Idéologie de la peur

Le fait de devoir demander sa nationalité française a été testé en France du temps de Charles Pasqua. Résultat : les plus pauvres et les filles ont nettement moins demandé la nationalité à laquelle iels avaient droit, alors qu’iels avaient 5 ans pour le faire (de 16 à 21 ans). L’intégration a marqué un coup d’arrêt, l’extrême droite a commencé son irrésistible ascension. Or l’article 2b de la loi « immigration intégration asile » prévoit deux ans seulement : dès 18 ans les jeunes filles à peine majeures ne pourront plus devenir françaises, même si ce sont leurs parents qui les ont retenues. Aucune campagne d’information n’est prévue dans les lycées…

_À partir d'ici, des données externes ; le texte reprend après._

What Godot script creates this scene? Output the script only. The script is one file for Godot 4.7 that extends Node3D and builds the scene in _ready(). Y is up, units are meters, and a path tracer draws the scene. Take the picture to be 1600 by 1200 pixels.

Or il est un fait historique, scientifique, établi ; la répression globale, en démocratie, ne fait pas reculer l’insécurité. Seules l’information, la culture, la formation, la circulation des idées et des mémoires peuvent construire une société apaisée et résiliente. Comment ne pas le mesurer quand on se souvient du 17 octobre 1961, où le meurtre en masse de centaines d’Algériens a été dirigé par un certain Maurice Papon ? Que ferions-nous sans les historiens, les documentaristes, les artistes qui révèlent ces béances de l’histoire et font vivre la parole des victimes ? 

La mise en danger par les choix de l’État et des collectivités d’une association comme Ancrages, les attaques répétées contre le régime des intermittents qui permet notre vie culturelle, la présence de plus en plus pesante et coûteuse de mesures sécuritaires dans les événements culturels, vont à l’encontre de l’intérêt national. Ils attisent les tensions, contrecarrent les processus d’intégration, l’émancipation de tous·tes et la reconnaissance de la valeur culturelle de chacun·e. La peur et la rancœur, sidérées et arrogantes, détruisent les républiques.